Bluray Player decodes atmos or receiver?

G

Grymlot

Enthusiast
Hey all,

I have an old cheap blu ray player and now that I'm building a dedicated home theater room I thought I should upgrade a bit to ensure I am compatible with the latest technologies. However, I am not finding alot of blu ray players that say they support Atmos in the $1-200 price range. I saw people talking about using the bitstream setting to let the receiver decode the atmos. Is this common or does the blu ray player typically handle the atmos? Am I losing anything here?

If anyone has suggestions for blu ray players, that is welcome also. My projector does not support dolby vision, is upscaled 4k (jmgo n1s ultra), but I am going for a 5.1.4 sound setup and looking to spend less than $200 since I will be using steaming services much more often than blu rays.
 
TLS Guy

TLS Guy

Seriously, I have no life.
Hey all,

I have an old cheap blu ray player and now that I'm building a dedicated home theater room I thought I should upgrade a bit to ensure I am compatible with the latest technologies. However, I am not finding alot of blu ray players that say they support Atmos in the $1-200 price range. I saw people talking about using the bitstream setting to let the receiver decode the atmos. Is this common or does the blu ray player typically handle the atmos? Am I losing anything here?

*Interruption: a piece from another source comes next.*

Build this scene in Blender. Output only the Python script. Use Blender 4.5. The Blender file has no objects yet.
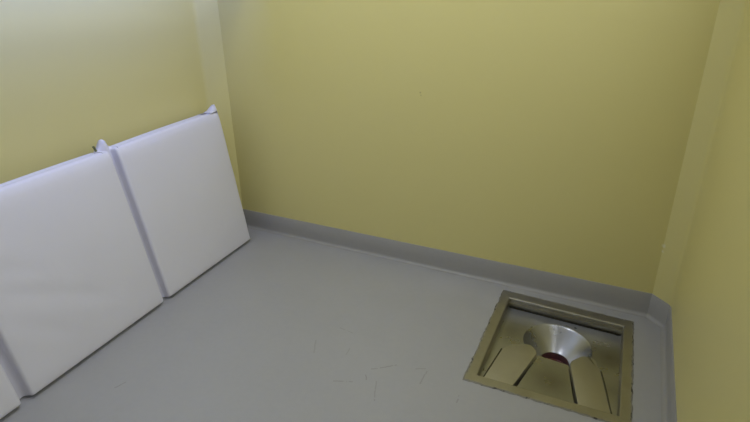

If anyone has suggestions for blu ray players, that is welcome also. My projector does not support dolby vision, is upscaled 4k (jmgo n1s ultra), but I am going for a 5.1.4 sound setup and looking to spend less than $200 since I will be using steaming services much more often than blu rays.
No, you need a BD player that can read an Atmos disc, and then the receiver can decode it, if it is an Atmos AVR or AVP.
 
William Lemmerhirt

William Lemmerhirt

Audioholic Overlord
Any decent bd player nowadays can send the Atmos track. The player has to be set to bitstream so the AVR can decode it. Selecting PCM output doesn’t work.
 
j_garcia

j_garcia

Audioholic Jedi
Most players these days don't have analog outputs anymore due to copyright legalities, so that would mean if you were to buy a player today, the AVR is almost certainly going to be doing the decoding.

Not to mention, I don't think there was ever a player that had more than 7.1 analog outputs.
 
William Lemmerhirt

William Lemmerhirt

Audioholic Overlord
Most players these days don't have analog outputs anymore due to copyright legalities, so that would mean if you were to buy a player today, the AVR is almost certainly going to be doing the decoding.

Not to mention, I don't think there was ever a player that had more than 7.1 analog outputs.
Also the metadata present in an Atmos track doesn’t get passed along in pcm. The only way the AVR knows what to do with it is when it’s sent via bitstream. All of the sounds are present, but the locational data can only be unpacked via bitstream.



In short, the only way for Atmos to work, is to send bitstream to the AVR for decoding.
 
T

Trebdp83

Audioholic Spartan
I can't think of a stand alone disc player that supports Dolby MAT for metadata transmission over LPCM so it must be set to bitstream. Though, some Dolby MAT equipped streamers can send Atmos metadata over LPCM.

If a disc with a Dolby Atmos track is played and the signal set to bitstream, a receiver that does NOT support Dolby Atmos will simply decode the Dolby TrueHD track sans metadata.